After winning a Fulbright scholarship, Plath attended Newnham College, Cambridge (England).
She met there in 1956 the poet Ted Hughes, "... big, dark, hunky boy, the only one there huge enough for me,
'' whom she married next year. Hughes's first impression was "American legs / Simply went on up.
That flaring hand, / Those long, balletic, monkey- / elegant fingers. / And the face -- a tight ball of
joy." They first met at a student party, where she bit Hughes on the cheek, really hard. It set the tone
to their tumultuous relationship. Plath decided to be a good wife, but Hughes was not the ideal husband
she imagined: he was moody, penchant for nosepicking, and dressed slovenly. Also Plath's suspicions of
Hughes's infidelity burdened her.
Plath's early poetry was based on then current styles of refined and ironic verse. Under the influence of
her husband and the work of Dylan Thomas and Gerald Manley Hopkins, she developed with great force
her talents. In 1957 Plath returned to the U.S., where she worked as a teacher of literature at the Smith College.
From 1958 to 1959 she worked as a clerk in Boston and studied poetry at Robert Lowell's course. Plath moved
again to England in 1959. Her first child, Frieda Rebecca, was born in 1960 and second, Nicholas Farrar, in 1962.
Next year appeared her well-known poems, the aggressive 'Lady Lazarus' and the notorious 'Daddy', in which
Plath expanded the boundaries intimate expression.
Plath died in London on February 11, 1963; she committed suicide. Her gravestone is in Yorkshire. Hughes's name
was chipped off her tombstone, and his poetry readings were disrupted by shouts of "murderer." Tragically, Assia Wevill
killed herself in the same way as Plath - by gas. She also killed their daughter, Shura. During her career as writer Plath was
loosely linked to the confessional poets, a term used to describe among others Robert Lowell, Anne Sexton
(1928-74, committed suicide), and John Berryman. Her literary reputation rests mainly on her carefully crafted pieces of poetry,
particularly the verse that she composed in the months leading up to her death. Plath has been considered a deeply honest writer,
whose ceaseless self-scrutiny has given an unique point of view to psychological disorder and to the theme of the feminist-martyr
in a patriarchal society. In this discourse, Ted Hughes has become the villain, whom Robin Morgan accused in 1972
in a poem of killing Plath. "I accuse / Ted Hughes," she wrote in 'The Arraignment'. However,
Janet Malcolm has defended Hughes in her book The Silent Woman (1994), in which she sees Plath's literary spouse
a Prometheus figure who has to "watch his young self being picked over by biographers, scholars, critics, article
writers and newspaper journalists."
Plath's 'COLLECTED POEMS' (1981), assembled and edited by Ted Hughes, won a posthumous Pulitzer Prize.

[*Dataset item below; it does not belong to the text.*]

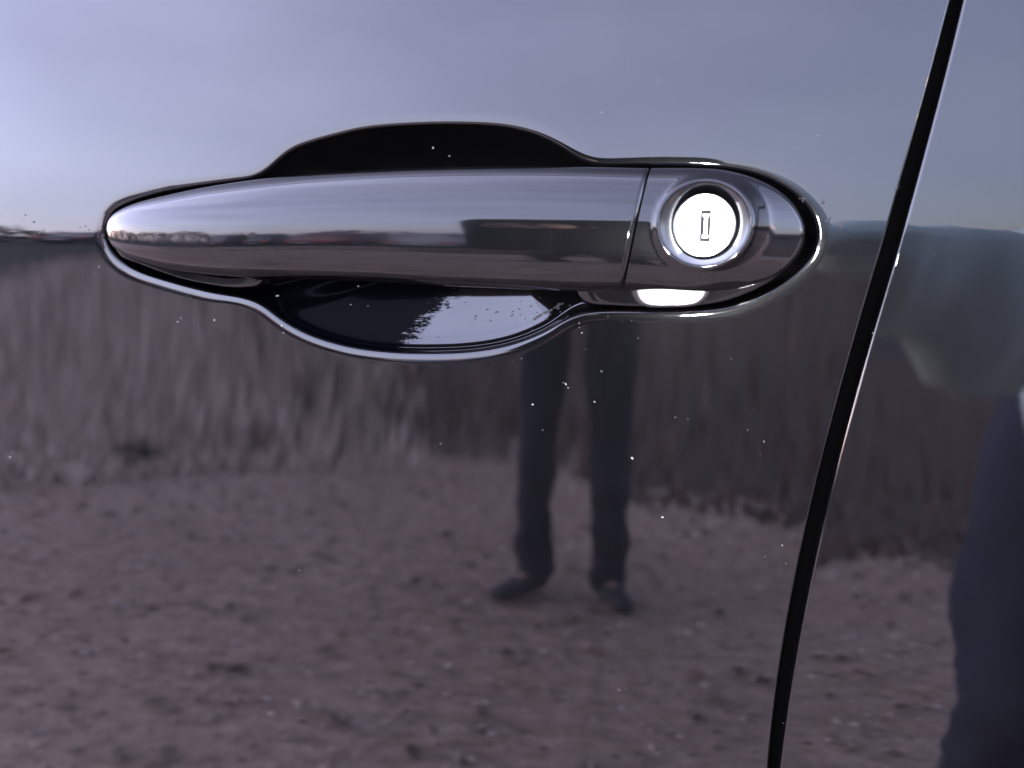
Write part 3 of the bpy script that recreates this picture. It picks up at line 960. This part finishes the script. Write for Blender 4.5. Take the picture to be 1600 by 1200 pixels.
# far wood on the horizon: one mass of leaf clumps
fm = mat('far_foliage', rough=0.9)
g_ = nd(fm, 'ShaderNodeNewGeometry')
lk(fm, ramp(fm, g_.outputs['Random Per Island'], [(0, (0.010, 0.012, 0.010)), (1, (0.035, 0.038, 0.03))]), fm.node_tree.nodes['Principled BSDF'].inputs['Base Color'])
def wood():
    vs_, fs_ = [], []
    for k in range(34000):
        az = random.uniform(-2.6, 2.6)
        rd = random.uniform(22, 30)
        hmax = 1.75+0.35*math.sin(az*5+0.5)+0.28*math.sin(az*13)+0.22*math.sin(az*31+2)+0.15*math.sin(az*70)
        z = hmax*random.random()**0.75+random.gauss(0, 0.15)
        x, y = rd*math.sin(az), -rd*math.cos(az)
        s = random.uniform(0.10, 0.26)
        o = len(vs_)
        for _ in range(3):
            vs_.append((x+random.uniform(-s, s), y+random.uniform(-s, s), max(0.02, z+random.uniform(-s, s))))
        fs_.append((o, o+1, o+2))
    return mesh_obj('far_wood', vs_, fs_, fm, None, smooth=False)
tag(wood(), 'dark wood along the horizon', None, kind='stuff')

# ---- cars parked across the yard
def copy_tree(o, parent=None):
    c_ = o.copy(); COL.objects.link(c_)
    if parent: c_.parent = parent
    for ch in [q for q in COL.objects if q.parent == o]:
        copy_tree(ch, c_)
    return c_
M['tyre'] = mat('tyre_rubber', (0.015, 0.015, 0.015), 0.8)
M['rim'] = mat('alloy_rim', (0.5, 0.5, 0.52), 0.3, 1.0)
M['tail'] = mat('red_lamp', (0.55, 0.06, 0.05), 0.15)
M['plate'] = mat('white_plate', (0.75, 0.75, 0.75), 0.5)
def far_car(loc, rz, colour, label):
    root = empty('saloon_car', loc, rz)
    tag(root, label, 'car', 'cars parked across the yard')
    mt = mat('far_car_paint', colour, 0.25)
    # stations along the length: (y, half width at sill, at belt, belt height, roof half width, roof height)
    stn = [(-2.1, .74, .76, .72, .0, .72), (-2.0, .82, .84, .92, .0, .93), (-1.5, .86, .87, .98, .0, 1.0), (-1.1, .88, .88, .98, .62, 1.30), (-.5, .89, .88, .97, .60, 1.45), (.3, .89, .88, .95, .60, 1.44), (.9, .88, .87, .93, .62, 1.22), (1.3, .87, .86, .90, .0, .93), (1.9, .84, .80, .78, .0, .80), (2.15, .74, .68, .60, .0, .62)]
    vs_, n = [], 10
    for y, ws, wbt, hb, wro, hr in stn:
        wro = wro or wbt*0.8
        half = [(ws*.9, .22), (ws, .40), (wbt, hb), (wro, hr-.04), (wro*.6, hr)]
        vs_ += [(a, y, z) for a, z in half]+[(-a, y, z) for a, z in reversed(half)]
    fs_ = grid_faces(len(stn), n, wrap=True, flip=False)
    fs_ += [tuple(reversed(range(n))), tuple(len(vs_)-n+k for k in range(n))]
    bd = mesh_obj('body', vs_, fs_, mt, root)
    sb = bd.modifiers.new('subsurf', 'SUBSURF'); sb.levels = sb.render_levels = 2
    # rear window, side windows
    def quad(name, q, matl):
        ctr = sum((Vector(v) for v in q), Vector())/4
        nrm = (Vector(q[1])-Vector(q[0])).cross(Vector(q[3])-Vector(q[0])).normalized()
        v = [Vector(p) for p in q]+[Vector(p)+nrm*0.05 for p in q]
        return mesh_obj(name, v, [(3, 2, 1, 0), (4, 5, 6, 7), (0, 1, 5, 4), (1, 2, 6, 5), (2, 3, 7, 6), (3, 0, 4, 7)], matl, root, smooth=False)
    quad('rear_window', [(-.66, -1.42, 1.00), (.66, -1.42, 1.00), (.52, -.86, 1.34), (-.52, -.86, 1.34)], M['glass'])
    for s in (1, -1):
        q = [(.80*s, -1.0, 1.02), (.80*s, .8, 1.0), (.60*s, .4, 1.36), (.60*s, -.7, 1.37)]
        quad('side_window', q if s > 0 else q[::-1], M['glass'])
        quad('tail_light', [(.42*s if s > 0 else -.76, -2.06, .70), (.76 if s > 0 else -.42, -2.06, .70), (.76 if s > 0 else -.42, -2.02, .88), (.42 if s > 0 else -.76, -2.02, .88)], M['tail'])
        for yw in (-1.3, 1.35):
            bm = bmesh.new()
            bmesh.ops.create_cone(bm, cap_ends=True, segments=28, radius1=.32, radius2=.32, depth=.2, matrix=Matrix.Translation((.79*s, yw, .32)) @ Matrix.Rotation(R(90), 4, 'Y'))
            wh = bm_obj('wheel', bm, M['tyre'], root, True, [('bevel', .03, 2)])
            bm = bmesh.new()
            bmesh.ops.create_cone(bm, cap_ends=True, segments=20, radius1=.2, radius2=.2, depth=.03, matrix=Matrix.Translation((.895*s, yw, .32)) @ Matrix.Rotation(R(90), 4, 'Y'))
            bm_obj('rim', bm, M['rim'], wh, True)
    quad('number_plate', [(-.26, -2.16, .50), (.26, -2.16, .50), (.26, -2.15, .61), (-.26, -2.15, .61)], M['plate'])
    return root
for (x, y, rz, colr, lb) in [(-12.4, -15.8, 0.06, (0.05, 0.05, 0.055), 'dark grey saloon parked first in the row by the wood'),
                             (-9.9, -16.4, -0.04, (0.02, 0.02, 0.025), 'black saloon parked second in the row by the wood'),
                             (-7.5, -16.8, 0.05, (0.20, 0.03, 0.025), 'dark red saloon parked across the yard'),
                             (-5.1, -17.0, 0.0, (0.35, 0.35, 0.36), 'silver saloon parked beside the dark red one'),
                             (-2.7, -17.1, -0.05, (0.03, 0.04, 0.06), 'navy saloon parked beside the silver one')]:
    far_car((x, y, 0.0), rz+math.pi, colr, lb)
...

Her journals appeared in 1982 heavily edited by Hughes, who explained that he wanted to spare the children further distress.
Feminist critics have suspected that Hughes tried to protect himself. But when Karen V. Kukil assembled the unabridged journals,
published in 2000, critics doubted the ethics of dutifully revealing a Plath's unrevised work with grammatical errors and misspellings.